If you are looking for something to build your resilience, or if the idea of training Jiu-Jitsu interests you, come to Seton and try our free trial at Train With Wolfgang. It's one hour class, and it's free. You have nothing to lose, and if you enjoy hard work, you may just find the sport that invigorates you and changes how you approach challenge.

FAQS:

Q: What if I'm an adult and I've wanted to quit too?

A: Then you understand exactly what I'm talking about. I wanted to quit because I felt stuck, like no matter what I did my game wasn't improving. But I realized it wasn't that I couldn't do it, it was that I believed I couldn't do it. That mindset shift changed everything. If you're feeling that way, don't quit. Come back next class and change how you approach it. That's where the real growth happens.

Q: How long before I notice changes in my own resilience?

A: Usually 2-3 months of consistent training and you start handling setbacks differently. You bounce back faster, see struggle as growth instead of failure. But that only happens if you actually keep showing up. One class a week won't do it.

Q: My kid says BJJ is too hard.

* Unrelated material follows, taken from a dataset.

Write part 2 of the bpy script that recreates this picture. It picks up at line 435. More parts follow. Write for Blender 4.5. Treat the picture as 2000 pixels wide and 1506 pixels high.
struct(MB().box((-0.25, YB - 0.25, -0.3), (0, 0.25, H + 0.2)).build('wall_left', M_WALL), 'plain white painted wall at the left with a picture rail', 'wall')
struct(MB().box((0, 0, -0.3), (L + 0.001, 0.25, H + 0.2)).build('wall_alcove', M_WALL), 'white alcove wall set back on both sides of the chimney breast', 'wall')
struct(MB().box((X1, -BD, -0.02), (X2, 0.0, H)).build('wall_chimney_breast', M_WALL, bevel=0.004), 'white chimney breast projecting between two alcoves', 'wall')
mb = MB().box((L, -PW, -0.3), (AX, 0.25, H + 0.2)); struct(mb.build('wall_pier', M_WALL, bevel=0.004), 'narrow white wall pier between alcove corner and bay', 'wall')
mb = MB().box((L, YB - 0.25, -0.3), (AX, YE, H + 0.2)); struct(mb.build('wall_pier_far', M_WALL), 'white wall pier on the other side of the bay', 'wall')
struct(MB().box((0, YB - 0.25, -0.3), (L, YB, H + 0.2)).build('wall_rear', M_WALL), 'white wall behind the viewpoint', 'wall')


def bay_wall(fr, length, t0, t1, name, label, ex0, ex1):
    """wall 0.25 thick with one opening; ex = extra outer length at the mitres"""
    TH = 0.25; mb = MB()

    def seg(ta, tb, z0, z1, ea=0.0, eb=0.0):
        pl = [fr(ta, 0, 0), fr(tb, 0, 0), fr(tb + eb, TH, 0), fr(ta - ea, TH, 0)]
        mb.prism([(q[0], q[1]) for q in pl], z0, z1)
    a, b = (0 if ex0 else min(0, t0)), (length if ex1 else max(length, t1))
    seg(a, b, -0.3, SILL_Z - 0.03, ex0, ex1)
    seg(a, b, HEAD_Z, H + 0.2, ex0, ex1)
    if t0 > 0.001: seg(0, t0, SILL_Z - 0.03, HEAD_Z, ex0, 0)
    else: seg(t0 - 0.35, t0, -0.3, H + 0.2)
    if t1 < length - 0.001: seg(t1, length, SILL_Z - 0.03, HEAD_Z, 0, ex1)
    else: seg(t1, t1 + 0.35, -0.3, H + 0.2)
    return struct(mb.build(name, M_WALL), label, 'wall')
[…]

Should I let them quit?

A: Not after one class. Hard is the point. BJJ isn't supposed to feel easy, especially at first. Let them experience the discomfort, encourage them to come back next class, and see if they can push through it. If after a few weeks they genuinely don't want to continue, that's different. But quitting after one hard day isn't building resilience, it's reinforcing that discomfort means escape.

Q: How long before I notice my kid becoming more resilient?

A: It depends on the kid. Some show change after a few weeks, others take months. But consistency matters more than speed. Kids who stick with BJJ for 2-3 months usually start showing real differences in how they handle setbacks. That translates into school, friendships, everything.